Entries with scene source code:
##############################

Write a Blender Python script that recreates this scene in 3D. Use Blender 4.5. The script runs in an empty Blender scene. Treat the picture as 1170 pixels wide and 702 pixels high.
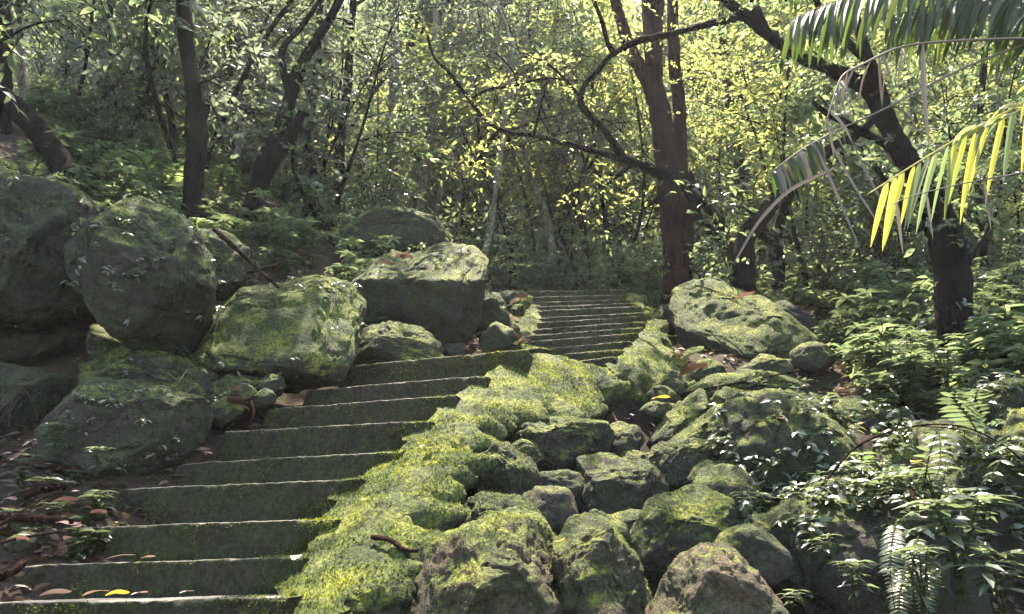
import bpy, bmesh, math
import numpy as np
from mathutils import Vector

R = math.radians
col = bpy.context.scene.collection
scene = bpy.context.scene
rng = np.random.default_rng(7)

# ------------------------------------------------------------------ camera model
CAM_H, PITCH, FPX = 1.55, R(18.2), 880.0
CT, ST = math.cos(PITCH), math.sin(PITCH)
E1 = np.array([1.0, 0, 0]); E2 = np.array([0, -ST, CT]); E3 = np.array([0, CT, ST])
CAM = np.array([0, 0, CAM_H])

def U(px, py, Y):
    """world point seen at photo pixel (px, py) at the ground distance Y"""
    u = (px - 585) / FPX; v = (351 - py) / FPX
    s = Y / (CT - v * ST)
    return np.array([u * s, Y, CAM_H + s * (ST + v * CT)])

def px_size(Y):
    return Y / CT / FPX

# ------------------------------------------------------------------ noise
def _hash(ix, iy, iz, seed):
    h = (ix * 374761393 + iy * 668265263 + iz * 2147483647 + seed * 974634777) & 0xFFFFFFFF
    h = ((h ^ (h >> 13)) * 1274126177) & 0xFFFFFFFF
    h = (h ^ (h >> 16)) & 0xFFFFFFFF
    h = ((h * 2654435761) & 0xFFFFFFFF)
    h = h ^ (h >> 15)
    return (h & 0xFFFFFF) / float(0xFFFFFF)

def vnoise(p, seed=0):
    p = np.asarray(p, float)
    i = np.floor(p).astype(np.int64); f = p - i
    f = f * f * f * (f * (f * 6 - 15) + 10)
    x, y, z = i[:, 0], i[:, 1], i[:, 2]
    def h(a, b, c): return _hash(x + a, y + b, z + c, seed)
    fx, fy, fz = f[:, 0], f[:, 1], f[:, 2]
    c00 = h(0,0,0)*(1-fx)+h(1,0,0)*fx; c10 = h(0,1,0)*(1-fx)+h(1,1,0)*fx
    c01 = h(0,0,1)*(1-fx)+h(1,0,1)*fx; c11 = h(0,1,1)*(1-fx)+h(1,1,1)*fx
    return ((c00*(1-fy)+c10*fy)*(1-fz) + (c01*(1-fy)+c11*fy)*fz) * 2 - 1

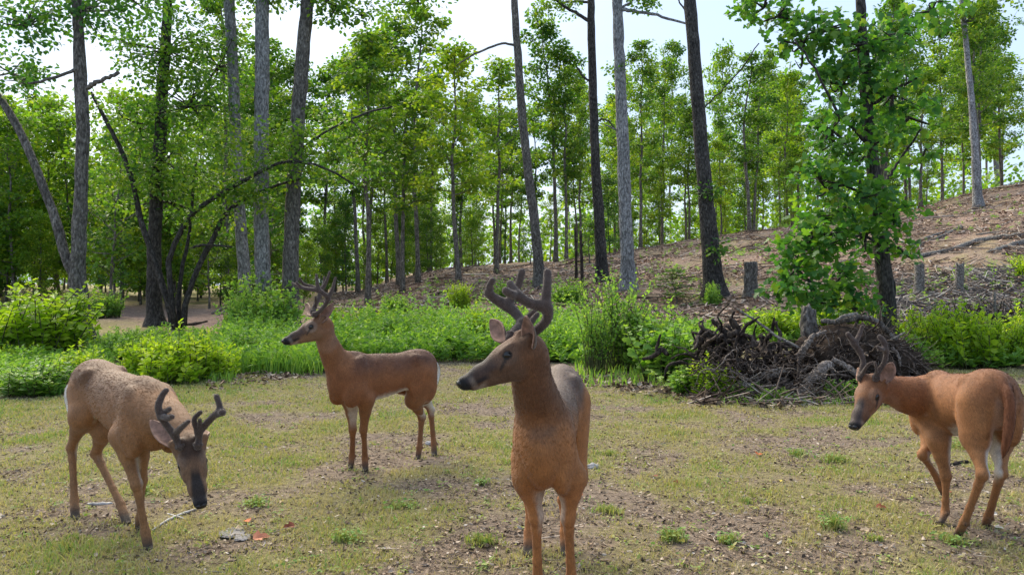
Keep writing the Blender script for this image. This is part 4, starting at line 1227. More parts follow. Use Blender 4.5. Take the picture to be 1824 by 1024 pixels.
def flake_litter(name, x, y, size, mat, lift=.004, curl=.6, rnd=None):
    n = len(x)
    acc = Acc()
    a = RNG.uniform(0, 2 * np.pi, n)
    ax = np.stack([np.cos(a), np.sin(a), RNG.normal(.05, .25, n)], 1)
    no = unit(np.array([0, 0, 1.0]) + RNG.normal(size=(n, 3)) * .38)
    c = np.stack([x, y, terrain(x, y) + lift + size * .12], 1)
    leaves(acc, c, ax, no, size, .36, RNG.uniform(0, 1, n) if rnd is None else rnd, fold=RNG.choice([-2.6, 2.8], n)[:, None, None] * curl)
    return tag(obj(name, acc.mesh(name, mat)), kind='stuff')
def edge_pts(n):
    pxa = RNG.uniform(0, 1, n)
    a = pxa < .6
    px = np.where(a, RNG.uniform(1030, 1420, n), RNG.uniform(370, 640, n)); py = np.where(a, np.interp(px, [1030, 1250, 1420], [672, 708, 718]), np.interp(px, [370, 640], [684, 650])) + RNG.normal(0, 7, n)
    y = CAM_H * FPX / (py - 500); return (px - 912) / FPX * y, y
x, y = edge_pts(1500)
flake_litter('edge_litter', x, y, RNG.uniform(.03, .11, len(x)), M_FLAKE, .01, 1.0)
x, y = hill_pts(36000)
flake_litter('hill_litter', x, y, RNG.uniform(.05, .17, len(x)), M_FLAKE_RED, .05, .9)
# ------------------------------------------------------------------ deer: implicit body grown over a posed skeleton
def sd_cone(p, a, b, ra, rb):
    ab = b - a
    L2 = np.dot(ab, ab) + 1e-12
    t = np.clip(((p - a) @ ab) / L2, 0, 1)
    return np.linalg.norm(p - a - t[..., None] * ab, axis=-1) - (ra + (rb - ra) * t)

def sd_ell(p, c, R, r):
    q = (p - c) @ R           # R columns = axes
    k0 = np.linalg.norm(q / r, axis=-1)
    k1 = np.linalg.norm(q / (r * r), axis=-1) + 1e-9
    return k0 * (k0 - 1.0) / k1

class Body:
    def __init__(s): s.p = []
    def cone(s, a, b, ra, rb, k=0.03, tag='torso'):
        s.p.append(('c', np.asarray(a, float), np.asarray(b, float), ra, rb, k, tag))
    def chain(s, pts, radii, k=0.02, tag='leg'):
        s.p.append(('h', [np.asarray(q, float) for q in pts], list(radii), None, None, k, tag))
    def ell(s, c, R, r, k=0.04, tag='torso'):
        s.p.append(('e', np.asarray(c, float), np.asarray(R, float), np.asarray(r, float), None, k, tag))
    def ev(s, pr, p):
        if pr[0] == 'c': return sd_cone(p, pr[1], pr[2], pr[3], pr[4])
        if pr[0] == 'h':
            d = None
            for i in range(len(pr[1]) - 1):
                e = sd_cone(p, pr[1][i], pr[1][i + 1], pr[2][i], pr[2][i + 1])
                d = e if d is None else np.minimum(d, e)
            return d
        return sd_ell(p, pr[1], pr[2], pr[3])
    def box(s, pr):
        if pr[0] == 'c':
            r = max(pr[3], pr[4])
            return np.minimum(pr[1], pr[2]) - r, np.maximum(pr[1], pr[2]) + r
        if pr[0] == 'h':
            q = np.array(pr[1]); r = max(pr[2])
            return q.min(0) - r, q.max(0) + r
        e = np.sqrt(((pr[2] * pr[3][None, :]) ** 2).sum(1))
        return pr[1] - e, pr[1] + e
    def polygonise(s, h, smooth=2):
        bx = [s.box(pr) for pr in s.p]
        lo = np.min([b[0] for b in bx], 0) - 4 * h
        hi = np.max([b[1] for b in bx], 0) + 4 * h
        n = np.ceil((hi - lo) / h).astype(int) + 1
        D = np.full(n, 9.0, np.float32)
        ax = [lo[i] + h * np.arange(n[i]) for i in range(3)]
        for pr, b in zip(s.p, bx):
            k = pr[5]
            m = k + 2.5 * h
            i0 = np.maximum(((b[0] - m - lo) / h).astype(int), 0)
            i1 = np.minimum(((b[1] + m - lo) / h).astype(int) + 2, n)
            g = np.stack(np.meshgrid(ax[0][i0[0]:i1[0]], ax[1][i0[1]:i1[1]], ax[2][i0[2]:i1[2]], indexing='ij'), -1)
            d = s.ev(pr, g)
            sl = tuple(slice(i0[q], i1[q]) for q in range(3))
            o = D[sl]
            hh = np.maximum(k - np.abs(o - d), 0) / k
            D[sl] = np.minimum(o, d) - hh * hh * k * 0.25
        return surface_nets(D, lo, h, smooth)
    def weights(s, v, tau=0.008):
        """Soft share of each tag at the vertices."""
        W = {}
        for pr in s.p:
            w = np.exp(-np.maximum(s.ev(pr, v), -0.02) / tau)
            W[pr[6]] = W.get(pr[6], 0) + w
        tot = sum(W.values())
        return {k: w / tot for k, w in W.items()}

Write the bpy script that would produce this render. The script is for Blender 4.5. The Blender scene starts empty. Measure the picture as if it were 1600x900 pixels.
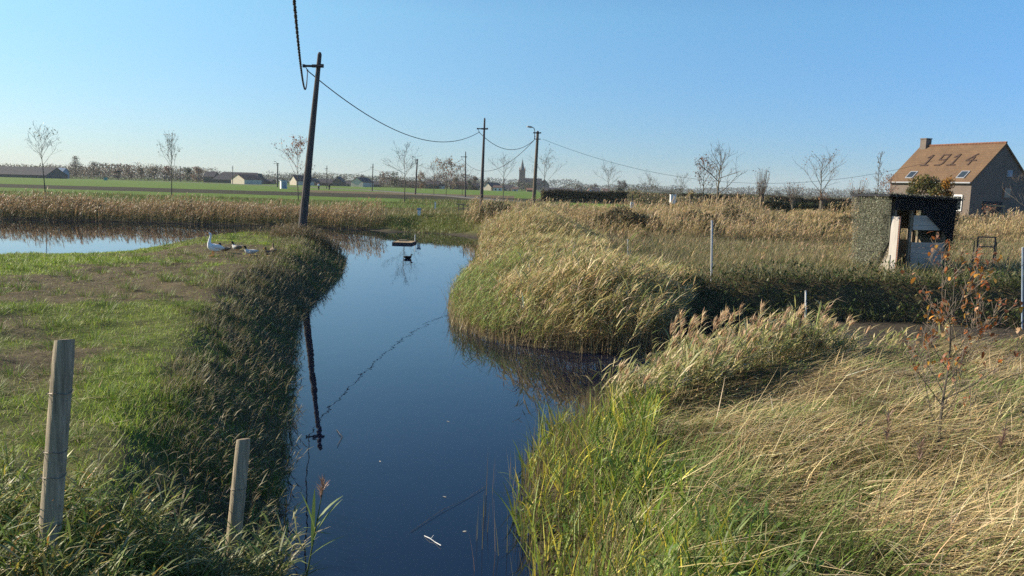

##############################

Strip the images and reproduce the remaining records precisely.

▸ **EXERCISE RESULT**:
Write a Blender Python script that recreates this scene in 3D. Use Blender 4.5. The script runs in an empty Blender scene. Treat the picture as 1170 pixels wide and 702 pixels high.
import bpy, bmesh, math
import numpy as np
from mathutils import Vector

R = math.radians
col = bpy.context.scene.collection
scene = bpy.context.scene
rng = np.random.default_rng(7)

# ------------------------------------------------------------------ camera model
CAM_H, PITCH, FPX = 1.55, R(18.2), 880.0
CT, ST = math.cos(PITCH), math.sin(PITCH)
E1 = np.array([1.0, 0, 0]); E2 = np.array([0, -ST, CT]); E3 = np.array([0, CT, ST])
CAM = np.array([0, 0, CAM_H])

def U(px, py, Y):
    """world point seen at photo pixel (px, py) at the ground distance Y"""
    u = (px - 585) / FPX; v = (351 - py) / FPX
    s = Y / (CT - v * ST)
    return np.array([u * s, Y, CAM_H + s * (ST + v * CT)])

def px_size(Y):
    return Y / CT / FPX

# ------------------------------------------------------------------ noise
def _hash(ix, iy, iz, seed):
    h = (ix * 374761393 + iy * 668265263 + iz * 2147483647 + seed * 974634777) & 0xFFFFFFFF
    h = ((h ^ (h >> 13)) * 1274126177) & 0xFFFFFFFF
    h = (h ^ (h >> 16)) & 0xFFFFFFFF
    h = ((h * 2654435761) & 0xFFFFFFFF)
    h = h ^ (h >> 15)
    return (h & 0xFFFFFF) / float(0xFFFFFF)

def vnoise(p, seed=0):
    p = np.asarray(p, float)
    i = np.floor(p).astype(np.int64); f = p - i
    f = f * f * f * (f * (f * 6 - 15) + 10)
    x, y, z = i[:, 0], i[:, 1], i[:, 2]
    def h(a, b, c): return _hash(x + a, y + b, z + c, seed)
    fx, fy, fz = f[:, 0], f[:, 1], f[:, 2]
    c00 = h(0,0,0)*(1-fx)+h(1,0,0)*fx; c10 = h(0,1,0)*(1-fx)+h(1,1,0)*fx
    c01 = h(0,0,1)*(1-fx)+h(1,0,1)*fx; c11 = h(0,1,1)*(1-fx)+h(1,1,1)*fx
    return ((c00*(1-fy)+c10*fy)*(1-fz) + (c01*(1-fy)+c11*fy)*fz) * 2 - 1

Keep writing the Blender script for this image. This is part 4, starting at line 1227. More parts follow. Use Blender 4.5. Take the picture to be 1824 by 1024 pixels.
def flake_litter(name, x, y, size, mat, lift=.004, curl=.6, rnd=None):
    n = len(x)
    acc = Acc()
    a = RNG.uniform(0, 2 * np.pi, n)
    ax = np.stack([np.cos(a), np.sin(a), RNG.normal(.05, .25, n)], 1)
    no = unit(np.array([0, 0, 1.0]) + RNG.normal(size=(n, 3)) * .38)
    c = np.stack([x, y, terrain(x, y) + lift + size * .12], 1)
    leaves(acc, c, ax, no, size, .36, RNG.uniform(0, 1, n) if rnd is None else rnd, fold=RNG.choice([-2.6, 2.8], n)[:, None, None] * curl)
    return tag(obj(name, acc.mesh(name, mat)), kind='stuff')
def edge_pts(n):
    pxa = RNG.uniform(0, 1, n)
    a = pxa < .6
    px = np.where(a, RNG.uniform(1030, 1420, n), RNG.uniform(370, 640, n)); py = np.where(a, np.interp(px, [1030, 1250, 1420], [672, 708, 718]), np.interp(px, [370, 640], [684, 650])) + RNG.normal(0, 7, n)
    y = CAM_H * FPX / (py - 500); return (px - 912) / FPX * y, y
x, y = edge_pts(1500)
flake_litter('edge_litter', x, y, RNG.uniform(.03, .11, len(x)), M_FLAKE, .01, 1.0)
x, y = hill_pts(36000)
flake_litter('hill_litter', x, y, RNG.uniform(.05, .17, len(x)), M_FLAKE_RED, .05, .9)
# ------------------------------------------------------------------ deer: implicit body grown over a posed skeleton
def sd_cone(p, a, b, ra, rb):
    ab = b - a
    L2 = np.dot(ab, ab) + 1e-12
    t = np.clip(((p - a) @ ab) / L2, 0, 1)
    return np.linalg.norm(p - a - t[..., None] * ab, axis=-1) - (ra + (rb - ra) * t)

def sd_ell(p, c, R, r):
    q = (p - c) @ R           # R columns = axes
    k0 = np.linalg.norm(q / r, axis=-1)
    k1 = np.linalg.norm(q / (r * r), axis=-1) + 1e-9
    return k0 * (k0 - 1.0) / k1

class Body:
    def __init__(s): s.p = []
    def cone(s, a, b, ra, rb, k=0.03, tag='torso'):
        s.p.append(('c', np.asarray(a, float), np.asarray(b, float), ra, rb, k, tag))
    def chain(s, pts, radii, k=0.02, tag='leg'):
        s.p.append(('h', [np.asarray(q, float) for q in pts], list(radii), None, None, k, tag))
    def ell(s, c, R, r, k=0.04, tag='torso'):
        s.p.append(('e', np.asarray(c, float), np.asarray(R, float), np.asarray(r, float), None, k, tag))
    def ev(s, pr, p):
        if pr[0] == 'c': return sd_cone(p, pr[1], pr[2], pr[3], pr[4])
        if pr[0] == 'h':
            d = None
            for i in range(len(pr[1]) - 1):
                e = sd_cone(p, pr[1][i], pr[1][i + 1], pr[2][i], pr[2][i + 1])
                d = e if d is None else np.minimum(d, e)
            return d
        return sd_ell(p, pr[1], pr[2], pr[3])
    def box(s, pr):
        if pr[0] == 'c':
            r = max(pr[3], pr[4])
            return np.minimum(pr[1], pr[2]) - r, np.maximum(pr[1], pr[2]) + r
        if pr[0] == 'h':
            q = np.array(pr[1]); r = max(pr[2])
            return q.min(0) - r, q.max(0) + r
        e = np.sqrt(((pr[2] * pr[3][None, :]) ** 2).sum(1))
        return pr[1] - e, pr[1] + e
    def polygonise(s, h, smooth=2):
        bx = [s.box(pr) for pr in s.p]
        lo = np.min([b[0] for b in bx], 0) - 4 * h
        hi = np.max([b[1] for b in bx], 0) + 4 * h
        n = np.ceil((hi - lo) / h).astype(int) + 1
        D = np.full(n, 9.0, np.float32)
        ax = [lo[i] + h * np.arange(n[i]) for i in range(3)]
        for pr, b in zip(s.p, bx):
            k = pr[5]
            m = k + 2.5 * h
            i0 = np.maximum(((b[0] - m - lo) / h).astype(int), 0)
            i1 = np.minimum(((b[1] + m - lo) / h).astype(int) + 2, n)
            g = np.stack(np.meshgrid(ax[0][i0[0]:i1[0]], ax[1][i0[1]:i1[1]], ax[2][i0[2]:i1[2]], indexing='ij'), -1)
            d = s.ev(pr, g)
            sl = tuple(slice(i0[q], i1[q]) for q in range(3))
            o = D[sl]
            hh = np.maximum(k - np.abs(o - d), 0) / k
            D[sl] = np.minimum(o, d) - hh * hh * k * 0.25
        return surface_nets(D, lo, h, smooth)
    def weights(s, v, tau=0.008):
        """Soft share of each tag at the vertices."""
        W = {}
        for pr in s.p:
            w = np.exp(-np.maximum(s.ev(pr, v), -0.02) / tau)
            W[pr[6]] = W.get(pr[6], 0) + w
        tot = sum(W.values())
        return {k: w / tot for k, w in W.items()}

Write the bpy script that would produce this render. The script is for Blender 4.5. The Blender scene starts empty. Measure the picture as if it were 1600x900 pixels.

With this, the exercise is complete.